Simon, rentré chez lui, subit une scène de la part d'Anaïs qui ne croit pas non plus que Clara soit une femme virtuelle. Il s'ensuit des quiproquos révélateurs sur les relations du couple qu'ils forment.
A partir de là le spectateur est entraîné dans un tourbillon de péripéties incroyables, et qui déclenchent le fou rire. Le spectacle, trépidant, dure une heure et demie, qu'il ne voit pas passer.
A chaque changement de scène, une barre de chargement apparaît sur la toile du fond. Quand Simon joue, le monde virtuel y apparaît. Quand Clara donne des coups, ils ne sont certes pas portés (heureusement parce que l'actrice qui joue Clara est sportive), mais ponctués par un bruitage au millimètre. Le théâtre peut, avec profit, la preuve, être renforcé par des effets spéciaux...
La mise en scène de cette pièce, jouée une première fois en 2004, est de Lorenzo Gabriele. Le décor, les accessoires et musiques de Lambert Bastar. Les effets vidéo de Lionel Rudaz. Le son et lumières de Thierry von Osselt. Les costumes de Trina Lobo et Marion Schmid.
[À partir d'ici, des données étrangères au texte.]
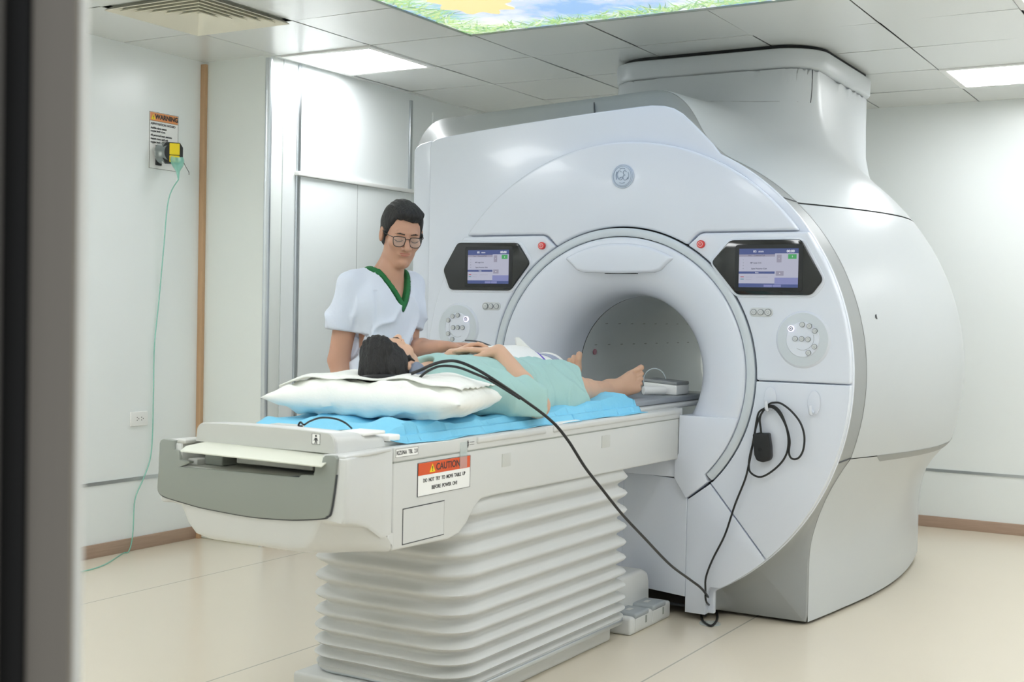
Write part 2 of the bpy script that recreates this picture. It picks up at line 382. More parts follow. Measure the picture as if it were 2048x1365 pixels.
# --- front shell behind the panels (outline measured in the front plane)
def outline():
    P = arc(GX, GZ, 1.022, -63, 62, 60)
    P += [(2.56, 1.962), (2.525, 2.005), (2.479, 2.052), (2.43, 2.10), (2.384, 2.142), (2.345, 2.166), (2.30, 2.180), (2.24, 2.186), (2.18, 2.184), (2.0, 2.174), (1.85, 2.164), (1.60, 2.146), (1.35, 2.125), (1.18, 2.108), (1.125, 2.10), (1.10, 2.088), (1.092, 2.06)]
    P += [(1.092, 1.5), (1.092, GZ)]+arc(GX, GZ, 1.028, 181, 243, 26)
    P += [(1.66, .12), (1.66, .03), (2.58, .03), (2.58, .12)]
    return P
OUT = outline()
V, F = prism(OUT, 'y', 1.033, 1.058)
shell = mk('front_shell', V, F, M['cover'], scan, bevel=.010, seg=4, angle=30)
cyl = prism(arc(GX, RZ, RI+.004, 0, 354, 59), 'y', .9, 1.3); cut(shell, [cyl, prism([(GX-.338, 0), (GX+.338, 0), (GX+.338, .6), (GX-.338, .6)], 'y', .9, 1.3)])
# --- raised front panels
def ringarc(a0, a1, n=40, R=RI+.003): return arc(GX, RZ, R, a0, a1, n)
def circz(R, z): return math.degrees(math.asin((z-GZ)/R))
R1 = .992
a0 = circz(R1, 1.636); P = arc(GX, GZ, R1, a0, 180-a0, 60)+[(GX-.385, 1.636), (GX-.365, 1.631), (GX-.35, 1.620)]
aj = ang((GX-.311, 1.578)); P += [(GX-.311, 1.579)]+arc(GX, RZ, RI+.003, aj, 180-aj, 40)[1:]+[(GX+.35, 1.620), (GX+.365, 1.631), (GX+.385, 1.636)]
pr('upper_panel', P, 'y', 1.0, 1.045, M['cover'], scan, bevel=.012, seg=4, angle=30)
for sg in (1, -1):
    RO = 1.018 if sg > 0 else 1.0
    def mx(L): return [(GX+sg*(x-GX), z) for x, z in L]
    # control panel
    a1 = circz(RO, 1.630); a2 = circz(RO, 1.0245)
    P = [(GX+.355, 1.612), (GX+.368, 1.624), (GX+.385, 1.630)]+arc(GX, GZ, RO, a1, a2, 40)+arc(GX, RZ, RI+.003, ang((GX+.63, 1.0245)), ang((GX+.313, 1.574)), 40)
    pn = pr('control_panel', mx(P), 'y', 1.0, 1.045, M['cover'], scan, bevel=.009, seg=4, angle=30)
    # lower panel
    a1 = circz(RO, 1.0195); d0 = (2.563, .586); d1 = (2.812, .294)
    aE = math.degrees(math.atan2(d1[1]-GZ, d1[0]-GX))
    P = arc(GX, GZ, RO, a1, aE, 40)+[(2.81, .296), (2.563, .587)]+arc(GX, RZ, RI+.003, ang((2.549, .612)), ang((GX+.63, 1.0195)), 30)
    pr('lower_panel', mx(P), 'y', 1.0, 1.045, M['cover'], scan, bevel=.008, seg=4, angle=30)
    # foot panel
    P = [(2.462, .506), (2.561, .580), (2.807, .290)]+arc(GX, GZ, RO, aE-.4, -61, 12)+[(2.572, .15), (2.556, .12), (2.551, .03), (2.462, .03)]
    pr('foot_panel', mx(P), 'y', 1.0, 1.05, M['cover'], scan, bevel=.006, seg=3, angle=30)
    # nose panels receding under the table
    z0, z1 = .095, .592
    V = [(GX+sg*(.340), .999, z0), (GX+sg*.0, 1.09, z0), (GX+sg*.0, 1.09, z1), (GX+sg*(.285), .999, z1), (GX+sg*.340, .999, .509)]
    V += [(v[0], v[1]+.02, v[2]) for v in V]; n = 5
    mk('nose_panel', V, [(0, 1, 2, 3, 4), (9, 8, 7, 6, 5)]+[(i, (i+1) % n, (i+1) % n+n, i+n) for i in range(n)], M['cover'], scan, bevel=.002)
    # under-table web
    box('web_panel', (min(GX, GX+sg*.285), 1.0, .597), (max(GX, GX+sg*.285), 1.04, .70), M['cover'], scan, bevel=.002)
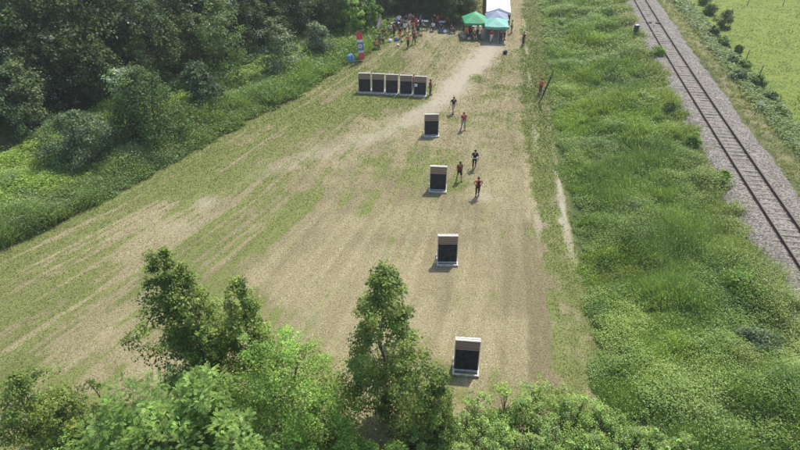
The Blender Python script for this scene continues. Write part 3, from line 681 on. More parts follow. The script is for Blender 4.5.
for j, (px, py, h, R, lab) in enumerate([
    (704, 4, 1.8, 1.0, 'dark shrub of the meadow hedge farthest up the track'),
    (722, 27, 2.3, 1.2, 'tallest dark shrub of the meadow hedge, standing out against the pasture'),
    (709, 14, 1.4, .9, 'grey shrub of the meadow hedge just up the track from the tallest dark one'),
    (712, 38, 1.3, .9, 'pale shrub of the meadow hedge just down the track from the tallest dark one'),
    (722, 48, 1.2, .9, 'low grey shrub of the meadow hedge left of the dark small one'),
    (737, 54, 1.2, .6, 'dark small shrub of the meadow hedge halfway down the track'),
    (729, 66, 1.2, .9, 'low pale shrub of the meadow hedge directly above the flat-topped one'),
    (741, 72, 1.5, 1.1, 'flat-topped green shrub of the meadow hedge'),
    (735, 84, 1.3, .9, 'pale grey shrub of the meadow hedge left of the flat-topped one'),
    (756, 88, 1.3, .9, 'dark green shrub of the meadow hedge above the white signal plate'),
    (768, 102, 1.2, .8, 'pale-topped shrub of the meadow hedge right of the white signal plate'),
    (776, 116, 1.0, .8, 'small shrub of the meadow hedge nearest the right edge')]):
    p = G(px, py, .8); plant('hedge_shrub', lab, 'shrub', (float(p[0]), float(p[1]), float(ground_z(*p)) - .05), tree_meshes(830 + j, h * (1 if 'dark' in lab else .8), .1, R * (1 if 'tallest' in lab else .8), rnd_low, 50, 50, .17, [BK, GY_, BL][(0 if 'tallest' in lab or 'dark small' in lab else (1 if 'pale' in lab or 'grey' in lab else 2))], rc=.33, stems=4, trunk_r=.025))

# ------------------------------------------------------------------ archery butts
WOODP = principled('pale_weathered_timber', (.47, .45, .41), .85, .25, 7, bump=.3)
FOAMB = principled('black_foam', (.020, .021, .023), .9, .3, 3.5, col2=(.045, .043, .042))
def layered(name, c1, c2, per):
    m, nt, N, L = new_mat(name); out = N.new('ShaderNodeOutputMaterial'); b = N.new('ShaderNodeBsdfPrincipled'); L.new(b.outputs[0], out.inputs[0]); b.inputs['Roughness'].default_value = .9
    tc = N.new('ShaderNodeTexCoord'); w = N.new('ShaderNodeTexWave'); w.bands_direction = 'Z'; w.inputs['Scale'].default_value = per; w.inputs['Distortion'].default_value = 1.2; w.inputs['Detail'].default_value = 2
    L.new(tc.outputs['Object'], w.inputs['Vector']); r = N.new('ShaderNodeValToRGB'); r.color_ramp.elements[0].color = (*c1, 1); r.color_ramp.elements[1].color = (*c2, 1); r.color_ramp.elements[0].position = .25; r.color_ramp.elements[1].position = .6
    L.new(w.outputs['Fac'], r.inputs[0]); L.new(r.outputs[0], b.inputs['Base Color']); return m
FOAMT = layered('brown_layered_foam', (.15, .095, .065), (.44, .30, .215), 3.2)
SIDEM = principled('pale_side_plank', (.50, .46, .38), .85, .25, 6)
PAPER = principled('paper', (.75, .77, .78), .8, .04, 5)
def make_butt():
    t = thing('archery_butt', 'x', 'archery butt', group='archery butts on the field')
    fr = MB()
    for sx in (-1, 1): fr.box((sx * .655, .1, .07), (.10, 1.25, .14), bev=.01)
    fr.box((0, -.47, .075), (1.20, .10, .15), bev=.01); fr.box((0, .62, .07), (1.20, .10, .12), bev=.01)
    fr.box((0, -.06, .06), (1.20, .30, .10))
    fr.build('base_frame', WOODP, t)
    tilt = math.radians(11); M = Matrix.Rotation(-tilt, 3, 'X'); o = Vector((0, -.12, .15))
    def P(x, y, z): return o + M @ Vector((x, y, z))
    f = MB()
    for k in range(3): f.box(P(0, .15, .625 + .0 + k * 0), (1.2, .30, 1.25), M) if k == 0 else None
    f.build('foam_core', FOAMB, t)
    u = MB()
    for k in range(4): u.box(P(.006 * (-1) ** k, .152 + .004 * (k % 2), 1.256 + .0625 + k * .133), (1.2, .30, .126), M, bev=.012)
    u.build('foam_layers', FOAMT, t)
    for sx in (-1, 1): MB().box(P(sx * .632, .16, .88), (.055, .26, 1.76), M, bev=.008).build('side_plank', SIDEM, t)
    b = MB()
    for k in (0, 1): b.box(P(0, .07 + .17 * k, 1.84), (1.34, .15, .075), M, bev=.01)
    for sx in (-1, 1): b.tube([P(sx * .5, .155, 1.80), P(sx * .5, .155, 1.93)], .018, 6)
    b.build('top_board', WOODP, t)
    for sx in (-1, 1): MB().tube([P(sx * .55, .30, 1.6), Vector((sx * .6, .66, .13))], .035, 6).build('back_strut', WOODP, t)
    return t
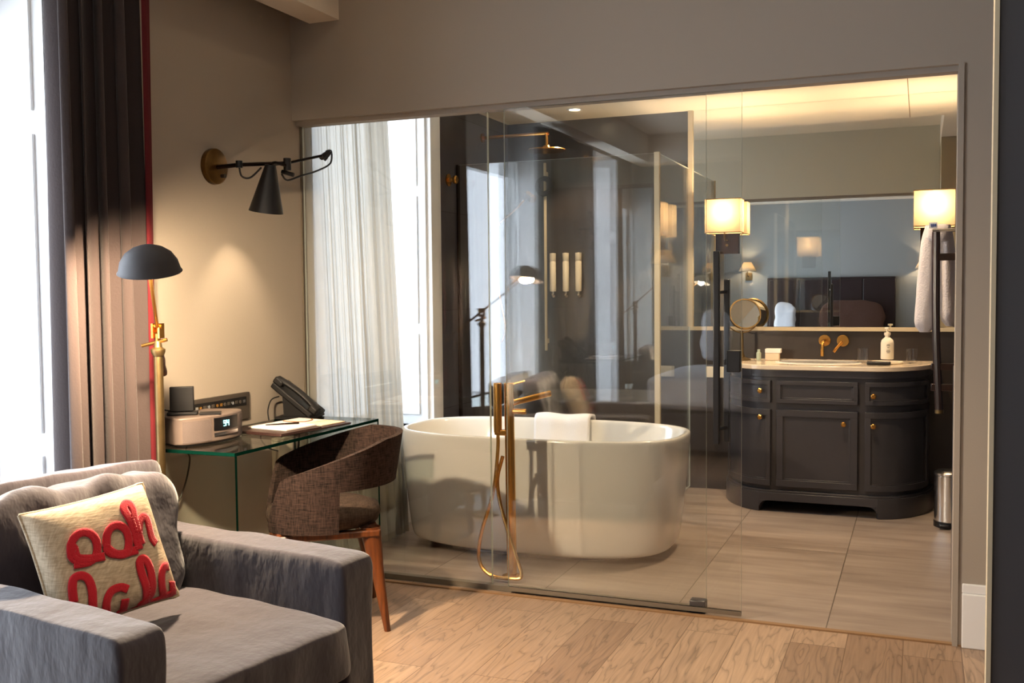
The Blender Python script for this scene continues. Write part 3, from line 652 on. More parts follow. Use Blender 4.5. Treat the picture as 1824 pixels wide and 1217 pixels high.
for k, (zz2, ww) in enumerate(((.085, .016), (.078, .02), (.068, .012), (.052, .02), (.045, .022), (.038, .016))):
    for s in range(5):
        a0 = -PI/2+.18-ww/.036*(.5-s/5)-.0; a1 = a0+ww/.036/5
        v = [bm.verts.new((-.178+.0365*math.cos(a), 6.30+.0365*math.sin(a), zz+zz2+h)) for a, h in ((a0, 0), (a1, 0), (a1, .003), (a0, .003))]; bm.faces.new(v)
mk('label_print', bm, M_ink, g, True, smooth=False)
o = mk('glass_tray', lathe(BM(), [(0, 0), (.085, 0), (.09, .003), (.09, .012), (.086, .012), (.083, .005), (0, .004)], (-.178, 6.30, CT+.0), n=36), M_lbl); tag(o, 'pale round tray under the pump bottle', 'tray')
o.location.z = .0
M_tum = glassmat('tumbler_glass', (.985, .985, .98), 1.33)
def tumbler(x, y, lab):
    o = mk('water_glass', lathe(BM(), [(0, 0), (.03, 0), (.034, .085), (.032, .085), (.028, .006), (0, .006)], (x, y, CT), n=24), M_tum)
    tag(o, lab, 'glass', 'water glasses on the vanity')
tumbler(-.315, 6.33, 'clear water glass left of the pump bottle'); tumbler(-.045, 6.34, 'clear water glass right of the pump bottle')
o = mk('soap_dish', boxes((-.285, -.155, 6.14, 6.20, CT, CT+.02)), M_black, bev=.006); tag(o, 'small black soap dish at the front of the countertop', 'soap dish')
o = mk('shaver_socket', boxes((-1.30, -1.182, YB-.012, YB, .735, .807)), M_white2, bev=.003); tag(o, 'pale shaver socket on the dark tiled wall', 'socket')
# towel ladder, robe, bin, towels
g = root('towel_ladder', 'dark wood towel ladder beside the vanity', 'towel rail', (.075, 5.25, .7))
mk('post', tube(BM(), [(.088, 5.25, .72), (.070, 5.25, 1.12), (.066, 5.25, 1.575)], .019, n=10), M_dwood, g, True)
mk('post', tube(BM(), [(.24, 5.25, .72), (.24, 5.25, 1.12), (.24, 5.25, 1.575)], .019, n=10), M_dwood, g, True)
mk('post_cap', cyl(BM(), (.0885, 5.25, .705), (.088, 5.25, .722), .02), M_brass, g, True)
for z in (1.455, .83, .93):
    mk('rung', boxes((.05, .31, 5.238, 5.262, z-.017, z+.017)), M_dwood, g, True, bev=.003)
mk('rung', cyl(BM(), (.05, 5.30, 1.585), (.31, 5.30, 1.585), .008), M_chrome, g, True, label='chrome top bar')
bm = BM()
def lobe(cx, wd, zt, zb, seed):
    def f(u, v):
        z = zb+(zt-zb)*v; t = 2*PI*u
        ww = wd*(1-.35*v**2)*(.55+.45*min(1, (1-v)*6+.25))*min(1, .45+v*9); dd_ = .05*(1-.2*v)*min(1, .4+v*8)
        r = 1+.10*noise.noise(Vector((math.cos(t)*2+seed, math.sin(t)*2, z*7)))
        return Vector((cx+.02*(1-v)*(-1 if seed < 5 else 1)+ww*math.cos(t)*r, 5.385+dd_*math.sin(t)*r-.0, z))
    grid(bm, f, 28, 20, True)
lobe(.040, .050, 1.615, 1.09, 1); lobe(.115, .042, 1.615, 1.12, 9)
sbox(bm, (.075, 5.375, 1.575), (.055, .05, .045), 4, 8, .01, 9)
o = mk('bath_robe', bm, M_robe, ang=80); tag(o, 'fluffy white bath robe hanging behind the dark towel ladder', 'bath robe')
lbx = mk('label_tag', B(.035, .072, 5.296, 5.30, 1.595, 1.625), M_white, o, smooth=False)
mk('label_print', boxes((.042, .047, 5.294, 5.296, 1.602, 1.617), (.05, .055, 5.294, 5.296, 1.602, 1.617), (.058, .066, 5.294, 5.296, 1.604, 1.616)), M_blueink, lbx, smooth=False)
g = root('pedal_bin', 'chrome pedal bin standing right of the vanity', 'bin', (.155, 5.98, 0))
mk('bin_body', cyl(BM(), (.155, 5.98, .03), (.155, 5.98, .285), .075, n=32), M_chrome, g, True, bev=.003)
mk('lid', lathe(BM(), [(.078, .285), (.078, .297), (.06, .308), (0, .312)], (.155, 5.98, 0), n=32), M_chrome, g, True)
mk('base', cyl(BM(), (.155, 5.98, 0), (.155, 5.98, .03), .078, n=32), M_black, g, True)
mk('pedal', boxes((.105, .155, 5.875, 5.93, .008, .022)), M_black, g, True, bev=.004)
bm = BM(); sbox(bm, (.272, 5.222, 1.045), (.035, .012, .10), 6, 8, .004, 9)
o = mk('hand_towel', bm, M_towel, ang=80); tag(o, 'cream hand towel hanging past the right jamb', 'towel')

# ceiling downlight in the shower
def downlight(x, y, z, lab, power, spot, grp=None, blend=.4):
    g = root('ceiling_downlight', lab, 'ceiling light', (x, y, z), group=grp)
    mk('trim_ring', lathe(BM(), [(.034, -.004), (.05, -.004), (.052, 0), (.034, 0), (.034, -.004)], (x, y, z-.0005), n=28), M_white, g, True)
    mk('lens', cyl(BM(), (x, y, z-.004), (x, y, z-.001), .034), M_bulb, g, True)
    lamp('downlight_beam', (x, y, z-.012), power, (1, .74, .46), .03, g, 'SPOT', (0, 0, 0), spot, blend)
downlight(-2.07, 6.22, 2.475, 'small round downlight in the bathroom ceiling', 26, 1.6)
downlight(-.62, 5.15, 2.65, 'round ceiling downlight over the bathroom floor', 48, 1.8)
downlight(-1.9, 4.75, 2.65, 'round ceiling downlight over the bathtub', 14, 1.5)
downlight(-.35, 2.55, CB, 'unseen downlight added to warm the floor nearest the dark door', 24, 1.5, 'added bedroom downlights')  # unseen lamp, added for the orange light on the right-hand planks
downlight(-2.08, 3.45, CB, 'unseen narrow spot added above the desk chair for the floor crescent', 26, .36, 'added bedroom downlights', .12)  # unseen spot, added for the bright crescent on floor and papers
downlight(-1.1, 1.9, CB, 'unseen downlight added over the armchair front', 14, 1.2, 'added bedroom downlights', .3)  # another unseen lamp added to give the bedroom warm light

# ------------------------------------------------------------------ glass desk
DX0, DX1, DY0, DY1, DZ = LX+.015, -2.235, 2.905, 3.925, .75
g = root('glass_desk', 'clear glass waterfall desk against the left wall', 'desk', (-2.45, 3.42, 0))
def dpane(name, *a):
    bm = B(*a); dims = (a[1]-a[0], a[3]-a[2], a[5]-a[4]); t = dims.index(min(dims))
    for f in bm.faces:
        f.normal_update(); f.material_index = 0 if abs(f.normal[t]) > .9 else 1
    mk(name, bm, [M_dglass, M_gedge], g, True, smooth=False)
dpane('desk_top', DX0, DX1, DY0, DY1, DZ-.012, DZ)
dpane('side_panel', DX0, DX1, DY0, DY0+.012, 0, DZ-.0125)
dpane('side_panel', DX0, DX1, DY1-.012, DY1, 0, DZ-.0125)
ZD = DZ+.001
# radio
rm = Matrix.Translation((-2.548, 3.125, ZD)) @ Matrix.Rotation(math.radians(86), 4, 'Z')   # local -Y is the front
g = root('clock_radio', 'silver grey wedge clock radio on the glass desk', 'radio', (-2.53, 3.07, ZD))
outl = [(-.175, -.02)]+[(.175*math.sin(a), -.02-.075*math.cos(a)/1+.0) for a in [(-70+140*i/12)*PI/180 for i in range(13)]]+[(.175, -.02), (.13, .10), (-.13, .10)]
mk('body', prism(BM(), outl, .004, .105, rm), M_radio, g, True, bev=.005)
mk('feet', prism(BM(), [(x*.95, y*.95) for x, y in outl], 0, .004, rm), M_blackp, g, True)
def onfront(a0, a1, z0, z1, o0, o1, n=8):
    bm = BM(); R_ = []
    for i in range(n+1):
        a = math.radians(a0+(a1-a0)*i/n); c, s = math.sin(a), math.cos(a)
        R_.append([bm.verts.new(rm @ Vector((.175*c*(1+o/.175), -.02-.075*s-o*s, z))) for o, z in ((o0, z0), (o1, z0), (o1, z1), (o0, z1))])
    for p, q in zip(R_, R_[1:]):
        for j in range(4): bm.faces.new((p[j], q[j], q[(j+1) % 4], p[(j+1) % 4]))
    bm.faces.new(R_[0]); bm.faces.new(R_[-1][::-1]); return bm
mk('speaker_grille', onfront(-66, -18, .012, .092, -.002, .0015), M_grille, g, True)
mk('speaker_grille', onfront(36, 66, .012, .092, -.002, .0015), M_grille, g, True)
dsp = mk('display', onfront(-14, 33, .046, .094, -.002, .0018), M_black, g, True)
mk('disc_slot', onfront(-14, 33, .026, .038, -.002, .003), M_chrome, g, True)
def digits():
    bm = BM(); SEG = {'a': (0, 1, 1, 1), 'b': (1, 1, .5, 1), 'c': (1, 1, 0, .5), 'd': (0, 1, 0, 0), 'e': (0, 0, 0, .5), 'f': (0, 0, .5, 1), 'g': (0, 1, .5, .5)}
    for k, s in enumerate(('fgbcad', 'fgbc')):
        for ch in s:
            x0, x1, z0, z1 = SEG[ch]; X = .006+k*.017; w_, h_ = .010, .020
            a = (X+x0*w_-.0012, X+x1*w_+.0012, .060+z0*h_-.0012, .060+z1*h_+.0012)
            box(bm, a[0], a[1], -.0995, -.0975, a[2], a[3], rm)
    return bm
mk('clock_digits', digits(), M_lcd, dsp, True, smooth=False)
bx = Matrix.Translation((-2.585, 3.055, ZD+.107)) @ Matrix.Rotation(math.radians(35), 4, 'Z')
g = root('media_player_dock', 'small black box standing on the clock radio', 'media dock', (-2.60, 3.055, ZD+.107))
mk('base', box(BM(), -.055, .055, -.03, .035, 0, .010, bx), M_blackp, g, True, bev=.002)
mk('box', box(BM(), -.045, .042, -.012, .016, .012, .105, bx), M_blackp, g, True, bev=.003)
o = mk('black_card', box(BM(), .062, .14, -.035, .025, 0, .005, bx), M_blackp); tag(o, 'flat black remote lying on the clock radio', 'remote control')
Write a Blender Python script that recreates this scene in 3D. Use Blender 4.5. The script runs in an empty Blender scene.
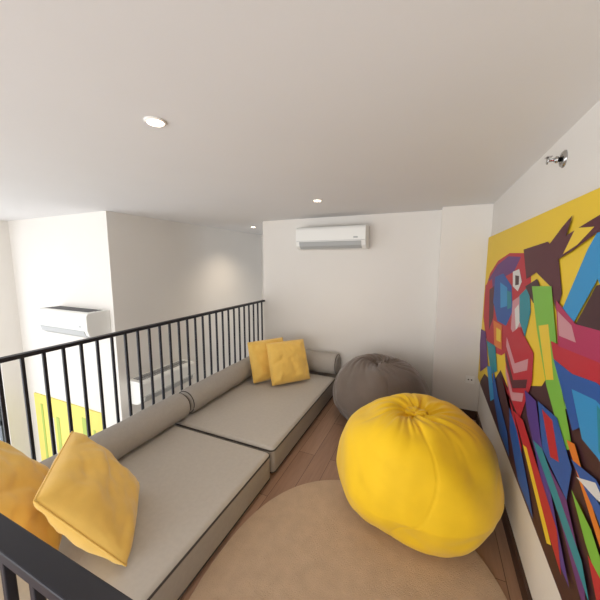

Il convient de les citer parce qu'eux tous, au service des acteurs, de l'auteur et des spectateurs, contribuent à faire de ce spectacle une véritable réussite dans le genre.
Vous avez envie de rire, ce qui n'est pas du luxe en cette période de crise, allez voir cette pièce qui est à la fois une satire de la société d'aujourd'hui (notamment des relations de couple et des fantasmes masculins et féminins), et un spectacle authentique, où tous les ingrédients (particulièrement l'interprétation époustouflante des comédiens) sont réunis pour passer une excellente et réjouissante soirée.
Francis Richard
Game Lover, comédie de Gaspard Boesch, se joue au Casino Théâtre de Genève, 42 rue de Carouge, 1205.
Les représentations ont lieu jusqu'au 26 mai 2013: les mardi et vendredi à 20h00, les mercredi et jeudi à 19h00, le samedi à 21h00 et le dimanche à 19h00, relâche le lundi.